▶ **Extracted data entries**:
— Begin —
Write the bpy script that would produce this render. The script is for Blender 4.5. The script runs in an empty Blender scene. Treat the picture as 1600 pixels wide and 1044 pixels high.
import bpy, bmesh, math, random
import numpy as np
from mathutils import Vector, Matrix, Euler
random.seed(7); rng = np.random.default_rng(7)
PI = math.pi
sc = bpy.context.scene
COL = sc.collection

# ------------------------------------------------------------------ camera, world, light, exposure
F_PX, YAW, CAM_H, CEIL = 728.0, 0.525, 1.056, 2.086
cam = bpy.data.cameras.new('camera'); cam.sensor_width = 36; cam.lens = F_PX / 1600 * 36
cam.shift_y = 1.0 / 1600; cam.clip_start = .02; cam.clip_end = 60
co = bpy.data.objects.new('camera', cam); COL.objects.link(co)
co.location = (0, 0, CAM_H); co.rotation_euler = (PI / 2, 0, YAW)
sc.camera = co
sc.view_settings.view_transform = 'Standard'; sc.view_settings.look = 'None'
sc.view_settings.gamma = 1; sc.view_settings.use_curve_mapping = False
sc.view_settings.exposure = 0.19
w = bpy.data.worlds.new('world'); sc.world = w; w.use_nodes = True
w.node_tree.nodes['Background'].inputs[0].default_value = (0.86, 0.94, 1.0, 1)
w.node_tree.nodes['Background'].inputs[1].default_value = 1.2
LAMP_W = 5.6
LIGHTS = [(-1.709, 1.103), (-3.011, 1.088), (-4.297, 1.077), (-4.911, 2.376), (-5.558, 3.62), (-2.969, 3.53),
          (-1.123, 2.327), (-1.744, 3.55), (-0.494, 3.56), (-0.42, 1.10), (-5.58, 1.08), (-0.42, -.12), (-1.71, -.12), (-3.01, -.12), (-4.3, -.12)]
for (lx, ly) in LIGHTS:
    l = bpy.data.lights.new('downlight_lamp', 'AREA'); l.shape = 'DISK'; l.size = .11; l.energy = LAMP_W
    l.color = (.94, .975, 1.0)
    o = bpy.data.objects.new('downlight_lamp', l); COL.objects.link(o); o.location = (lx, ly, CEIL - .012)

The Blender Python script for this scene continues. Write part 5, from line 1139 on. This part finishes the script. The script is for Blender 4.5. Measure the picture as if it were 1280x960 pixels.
— End —
Your task is to return the full listing exactly as it was given.

▶ **WRITTEN ANSWER**:
Write the bpy script that would produce this render. The script is for Blender 4.5. The script runs in an empty Blender scene. Treat the picture as 1600 pixels wide and 1044 pixels high.
import bpy, bmesh, math, random
import numpy as np
from mathutils import Vector, Matrix, Euler
random.seed(7); rng = np.random.default_rng(7)
PI = math.pi
sc = bpy.context.scene
COL = sc.collection

# ------------------------------------------------------------------ camera, world, light, exposure
F_PX, YAW, CAM_H, CEIL = 728.0, 0.525, 1.056, 2.086
cam = bpy.data.cameras.new('camera'); cam.sensor_width = 36; cam.lens = F_PX / 1600 * 36
cam.shift_y = 1.0 / 1600; cam.clip_start = .02; cam.clip_end = 60
co = bpy.data.objects.new('camera', cam); COL.objects.link(co)
co.location = (0, 0, CAM_H); co.rotation_euler = (PI / 2, 0, YAW)
sc.camera = co
sc.view_settings.view_transform = 'Standard'; sc.view_settings.look = 'None'
sc.view_settings.gamma = 1; sc.view_settings.use_curve_mapping = False
sc.view_settings.exposure = 0.19
w = bpy.data.worlds.new('world'); sc.world = w; w.use_nodes = True
w.node_tree.nodes['Background'].inputs[0].default_value = (0.86, 0.94, 1.0, 1)
w.node_tree.nodes['Background'].inputs[1].default_value = 1.2
LAMP_W = 5.6
LIGHTS = [(-1.709, 1.103), (-3.011, 1.088), (-4.297, 1.077), (-4.911, 2.376), (-5.558, 3.62), (-2.969, 3.53),
          (-1.123, 2.327), (-1.744, 3.55), (-0.494, 3.56), (-0.42, 1.10), (-5.58, 1.08), (-0.42, -.12), (-1.71, -.12), (-3.01, -.12), (-4.3, -.12)]
for (lx, ly) in LIGHTS:
    l = bpy.data.lights.new('downlight_lamp', 'AREA'); l.shape = 'DISK'; l.size = .11; l.energy = LAMP_W
    l.color = (.94, .975, 1.0)
    o = bpy.data.objects.new('downlight_lamp', l); COL.objects.link(o); o.location = (lx, ly, CEIL - .012)

The Blender Python script for this scene continues. Write part 5, from line 1139 on. This part finishes the script. The script is for Blender 4.5. Measure the picture as if it were 1280x960 pixels.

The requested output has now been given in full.